David Lloyd George: Britain’s other iconic wartime leader

On 14th December 2018, the centenary of the ‘Coupon Election’, Adrian Smith, Emeritus Professor of Modern History, argues let’s not exclude Lloyd George from Britain’s ‘nation story’.

Cartoon by Leonard Raven-Hill for Punch, 1917 <https://punch.photoshelter.com/gallery/Leonard-Raven-Hill-Cartoons/G00002GdkHW9x2vk/>

Polly Toynbee in the Guardian recently used the centenary of the Armistice to label the last Liberal government as ‘even worse’ than Theresa May’s. Clearly a case can be made for Britain not going to war in August 1914, but even Asquith’s harshest critics would question Toynbee’s claim that his cabinet ‘accidentally plunged the country’ into taking up arms. Perhaps what she really had in mind was the Liberals’ lamentable failure to facilitate female emancipation. Nevertheless their domestic record was singularly impressive.

From 1906 to 1915 Liberal reforms included: old age pensions; national insurance; progressive taxation; free school meals; children’s care and education reform; employment legislation, including a minimum wage for vulnerable workers and injury compensation; an eight hour day for miners; improved building standards and planning requirements; modest land reform; and paid MPs. Far more would have been achieved had the Liberals not faced uncompromising opposition from the House of Lords, and the loss of their working majority in 1910. Deep political fissures in Edwardian Britain saw the reform agenda of ‘New Liberalism’ increasingly subverted by industrial action (often justified) and intransigent Unionism in Belfast and Westminster.

Demonstrably unqualified to lead a nation at war, Asquith had seemed somehow the master of crisis management, until the moment when armed resistance to Home Rule exposed his delaying tactics as tantamount to inertia and indecision. Not that the Liberal government lacked men of action. No Chancellor of the Exchequer before or since has enjoyed the power which David Lloyd George exercised across Westminster and Whitehall. He set the political agenda, providing a role model for cabinet colleague Winston Churchill.

Each man was well qualified to become prime minister at a critical moment in successive world wars. Yet only Lloyd George could claim significant success in peacetime, and a critical early role in energising the war effort. A one-time Radical and a vocal opponent of the Boer War, Lloyd George could have split the cabinet in August 1914. However, the second Moroccan crisis had seen him publicly support France in the face of German aggression. While colleagues spoke reassuringly of ‘business as usual’, the future Minister of Munitions recognised the need to fight an industrial war, in which labour and capital combined to maximise weapons production.

So many peacetime reforms and wartime initiatives were attributable to Lloyd George that his failure to drive through female suffrage constitutes a clear prioritising of political expediency over principle. Never far from scandal, the ‘Welsh Wizard’ was rarely averse to sacrificing principles — let alone colleagues and friends — in the interest of political survival.

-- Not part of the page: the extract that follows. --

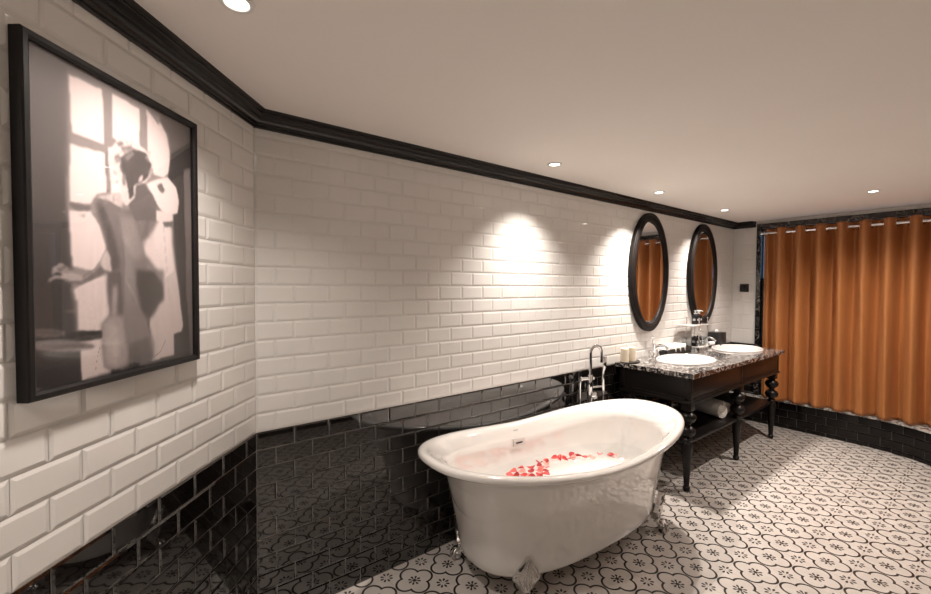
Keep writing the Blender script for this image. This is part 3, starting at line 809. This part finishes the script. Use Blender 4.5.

In December 1916 ambition and a belief in the need for fresh leadership saw Lloyd George split his party when, with Conservative support, he orchestrated Asquith’s downfall. The Liberals’ deep divisions proved electorally fatal. Lloyd George and his supporters triumphed in the December 1918 general election, but became the junior partners in an unholy alliance with the Conservatives. In the wake of peace treaty wrangling, economic recession, harsh spending cuts, Irish rebellion, and an honours sales scandal, a discredited coalition collapsed in October 1922.

Asquith and his supporters constituted the remnants of a Liberal Party unlikely ever again to take office outside of coalition. Henceforth Labour would be the alternative party of government. A short lived revival occurred after Lloyd George returned to the fold, the Liberals fighting the 1929 election on an imaginative job creation programme. The party soon divided again, and by the 1930s Lloyd George was an aging, isolated, and deeply distrusted figure. He harmed his reputation by shaking hands with Hitler in 1936, fuelling suspicion four years later of the Germans making him a puppet leader in the event of defeat; Churchill, still a friend and admirer, did little to silence the rumours. In March 1945 a nation focused on imminent victory scarcely noticed the passing of Earl Lloyd-George.

A century ago David Lloyd George was ‘the man who won the war.’ Britain’s massive military effort was testimony to Lloyd George’s early grasp of what came to be known as ‘total war.’ Uniquely, this was a politician who had proved his worth in time of peace and of war. Yet today Lloyd George has faded from our collective memory, our national psyche. Until 1922 Winston Churchill stood deep in his shadow. The Second World War saw the roles reversed. Christmas brings a familiar flood of books about Churchill, but where are the fresh biographies of Lloyd George? Where are the centennial TV and radio documentaries about the architect of victory? Where are the articles recognising the relevance today of Lloyd George’s proposals for land reform, property taxation, and devolution? An obsession with Churchill and 1940 lies at the heart of an English crisis of identity. Among the collateral damage is a national amnesia regarding Britain’s other iconic wartime leader.